Petersen decides to assign cruel Rham Lahl (Bruce Gordon) to Kala Nag, as Toomai is too young for the job. When Rham Lahl beats the elephant, however, Kala Nag injures his tormenter. The mahout insists that Kala Nag be destroyed, as is the law. Petersen manages to get him to change his mind and accept 100 rupees instead by threatening to have him removed from the safety of the camp.
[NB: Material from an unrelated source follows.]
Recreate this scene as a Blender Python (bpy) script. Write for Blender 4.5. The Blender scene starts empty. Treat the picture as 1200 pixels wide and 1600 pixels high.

Unaware of this reprieve, Toomai takes Kala Nag and runs away into the jungle.
CAST & CREW
Sabu as Toomai
W. E. Holloway as Father
Walter Hudd as Petersen
Allan Jeayes as Machua Appa
Bruce Gordon as Rham Lahl
D. J. Williams as Hunter
Wilfrid Hyde-White as Commissioner
Directed by Robert J. Flaherty, Zoltan Korda
Written by Rudyard Kipling
Screenplay by John Collier, Marcia De Silva, Ákos Tolnay
Based on "Toomai of the Elephants", from The Jungle Book by Rudyard Kipling
Produced by Alexander Korda
Cinematography Osmond Borradaile
Edited by Charles Crichton
Music by John Greenwood
Production company London Films
Distributed by United Artists
Release dates 5 April 1937 (US), 9 April 1937 (UK)
Running time 85 minutes
Country United Kingdom
Language English
Box office $2 million (U.S. and Canada rentals)
NOTES
In a contemporary review, The New York Times found the film "one of the most likable of the jungle pictures. Having a simple story at its heart, it has had the wisdom and the good taste to tell it simply and without recourse to synthetic sensationalism. Sabu, its 12-year-old hero, never once is chased by a tiger, embraced by a python or dropped into a swirl of crocodiles", and concluded that "Sabu, the Indian boy, is a sunny-faced, manly little youngster, whose naturalness beneath the camera's scrutiny should bring blushes to the faces of the precocious wonder-children of Hollywood. He's a much better actor than the British players Mr. Flaherty tried to disguise behind frizzed beards and Indian names". Other critics were less kind. Writing for The Spectator in 1937, Graham Greene gave the film a poor review, characterizing it as a "faltering and repetitive picture" and noting that the "disappointing diminutive achievement" was caused directly by "enormous advance publicity, [the] director [being] out of touch with the Press for months, [and] rumours". Greene criticized director Flahery as having released a film with "bad cutting, [] dreadful studio work, [and a] pedestrian adaptation [of] Kipling's story", and specified that Flaherty's biggest "positive crime" in the film was its story construction.
More recently, Time Out thought the film "amiable but dated", and specifically: "Fiction and documentary footage rub shoulders uneasily, but the latter (shot by Flaherty in India) is vividly watchable".